Why would America’s most elite law enforcement and investigative agencies suppress such critical intel?

Their motive could be traced to a most surprising quarter: organized crime. As a phone book-sized file of documentary evidence from prosecutors in the Eastern District of New York reveals FBI investigators and federal prosecutors were desperate to avoid a scandal over an alleged corrupt relationship between R. Lindley DeVecchio, a senior supervisory special agent in the Bureau’s New York Office, (NYO) and a notorious hit man named Gregory Scarpa Sr., whose two-year war of succession in the Colombo crime family had left twelve people dead, including two innocent bystanders.

               Through a bizarre turn of events, the Yousef evidence came from the killer’s son, Greg Scarpa Jr., a junior wiseguy who happened to inhabit a jail cell adjacent to Yousef’s at the MCC. But rather than risk losing a series of sixty Mafia cases in the Eastern District built on tainted evidence from Scarpa Sr., the Feds decided to bury the intel.

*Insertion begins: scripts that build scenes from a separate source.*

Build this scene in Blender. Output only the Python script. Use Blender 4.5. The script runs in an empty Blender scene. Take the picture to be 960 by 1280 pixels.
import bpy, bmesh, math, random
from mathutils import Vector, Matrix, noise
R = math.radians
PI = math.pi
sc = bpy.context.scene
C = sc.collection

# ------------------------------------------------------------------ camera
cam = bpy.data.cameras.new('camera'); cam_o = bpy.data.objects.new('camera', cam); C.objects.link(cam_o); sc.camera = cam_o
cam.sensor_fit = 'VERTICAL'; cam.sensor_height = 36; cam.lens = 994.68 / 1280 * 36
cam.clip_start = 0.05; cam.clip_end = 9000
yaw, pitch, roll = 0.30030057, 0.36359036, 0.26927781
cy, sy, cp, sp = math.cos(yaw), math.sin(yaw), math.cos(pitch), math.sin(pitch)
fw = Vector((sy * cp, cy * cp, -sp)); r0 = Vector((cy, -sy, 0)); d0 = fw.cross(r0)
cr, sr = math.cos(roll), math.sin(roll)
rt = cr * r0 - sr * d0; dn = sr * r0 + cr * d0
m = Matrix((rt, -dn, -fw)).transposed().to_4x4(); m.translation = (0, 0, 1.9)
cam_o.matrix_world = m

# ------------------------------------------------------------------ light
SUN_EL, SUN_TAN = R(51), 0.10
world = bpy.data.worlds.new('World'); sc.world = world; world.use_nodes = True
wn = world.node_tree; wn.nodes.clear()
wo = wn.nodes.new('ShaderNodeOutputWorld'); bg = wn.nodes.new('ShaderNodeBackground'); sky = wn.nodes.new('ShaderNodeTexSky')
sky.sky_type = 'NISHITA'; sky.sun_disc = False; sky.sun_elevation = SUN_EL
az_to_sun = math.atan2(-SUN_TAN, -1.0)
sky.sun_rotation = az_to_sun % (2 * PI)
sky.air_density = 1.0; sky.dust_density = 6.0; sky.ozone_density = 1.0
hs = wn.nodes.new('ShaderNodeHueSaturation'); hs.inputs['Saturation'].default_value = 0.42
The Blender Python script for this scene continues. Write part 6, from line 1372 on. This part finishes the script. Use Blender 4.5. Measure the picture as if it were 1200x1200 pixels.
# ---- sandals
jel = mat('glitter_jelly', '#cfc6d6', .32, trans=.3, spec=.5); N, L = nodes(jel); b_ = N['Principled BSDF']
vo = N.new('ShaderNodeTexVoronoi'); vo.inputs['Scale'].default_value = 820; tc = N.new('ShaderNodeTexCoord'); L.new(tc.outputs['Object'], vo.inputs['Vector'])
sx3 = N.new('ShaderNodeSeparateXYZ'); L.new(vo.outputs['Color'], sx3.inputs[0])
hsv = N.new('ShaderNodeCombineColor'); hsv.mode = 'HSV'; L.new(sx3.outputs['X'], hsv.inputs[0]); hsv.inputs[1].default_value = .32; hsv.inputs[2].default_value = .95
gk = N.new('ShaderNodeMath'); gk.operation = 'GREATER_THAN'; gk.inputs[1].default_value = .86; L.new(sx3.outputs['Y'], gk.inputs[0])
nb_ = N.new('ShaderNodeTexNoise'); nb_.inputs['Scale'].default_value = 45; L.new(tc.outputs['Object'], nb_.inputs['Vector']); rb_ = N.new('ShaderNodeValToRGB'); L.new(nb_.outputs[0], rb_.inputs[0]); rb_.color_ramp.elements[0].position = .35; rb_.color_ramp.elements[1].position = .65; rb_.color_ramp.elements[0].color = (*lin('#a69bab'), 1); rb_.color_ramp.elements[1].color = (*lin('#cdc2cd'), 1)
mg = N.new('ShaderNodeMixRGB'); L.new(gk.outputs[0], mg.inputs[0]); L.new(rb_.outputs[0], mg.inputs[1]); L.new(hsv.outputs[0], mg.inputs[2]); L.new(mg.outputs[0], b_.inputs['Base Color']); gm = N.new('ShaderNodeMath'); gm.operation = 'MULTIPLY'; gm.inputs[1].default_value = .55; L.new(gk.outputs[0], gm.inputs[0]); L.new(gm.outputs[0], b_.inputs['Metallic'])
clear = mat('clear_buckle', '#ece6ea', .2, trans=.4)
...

One of the lead prosecutors who disconnected those dots, I learned, was Patrick Fitzgerald, then the head of Organized Crime and Terrorism in New York’s Southern District. Considered the Justice Department’s leading authority on bin Laden, Fitzgerald would go on to become U.S. Attorney in Chicago, and special prosecutor in he ongoing investigation of media leaks regarding former CIA operative Valerie Plame, which ultimately cleared White House aide Karl Rove, while indicting Lewis “Scooter” Libby, top aide to Vice President Cheney.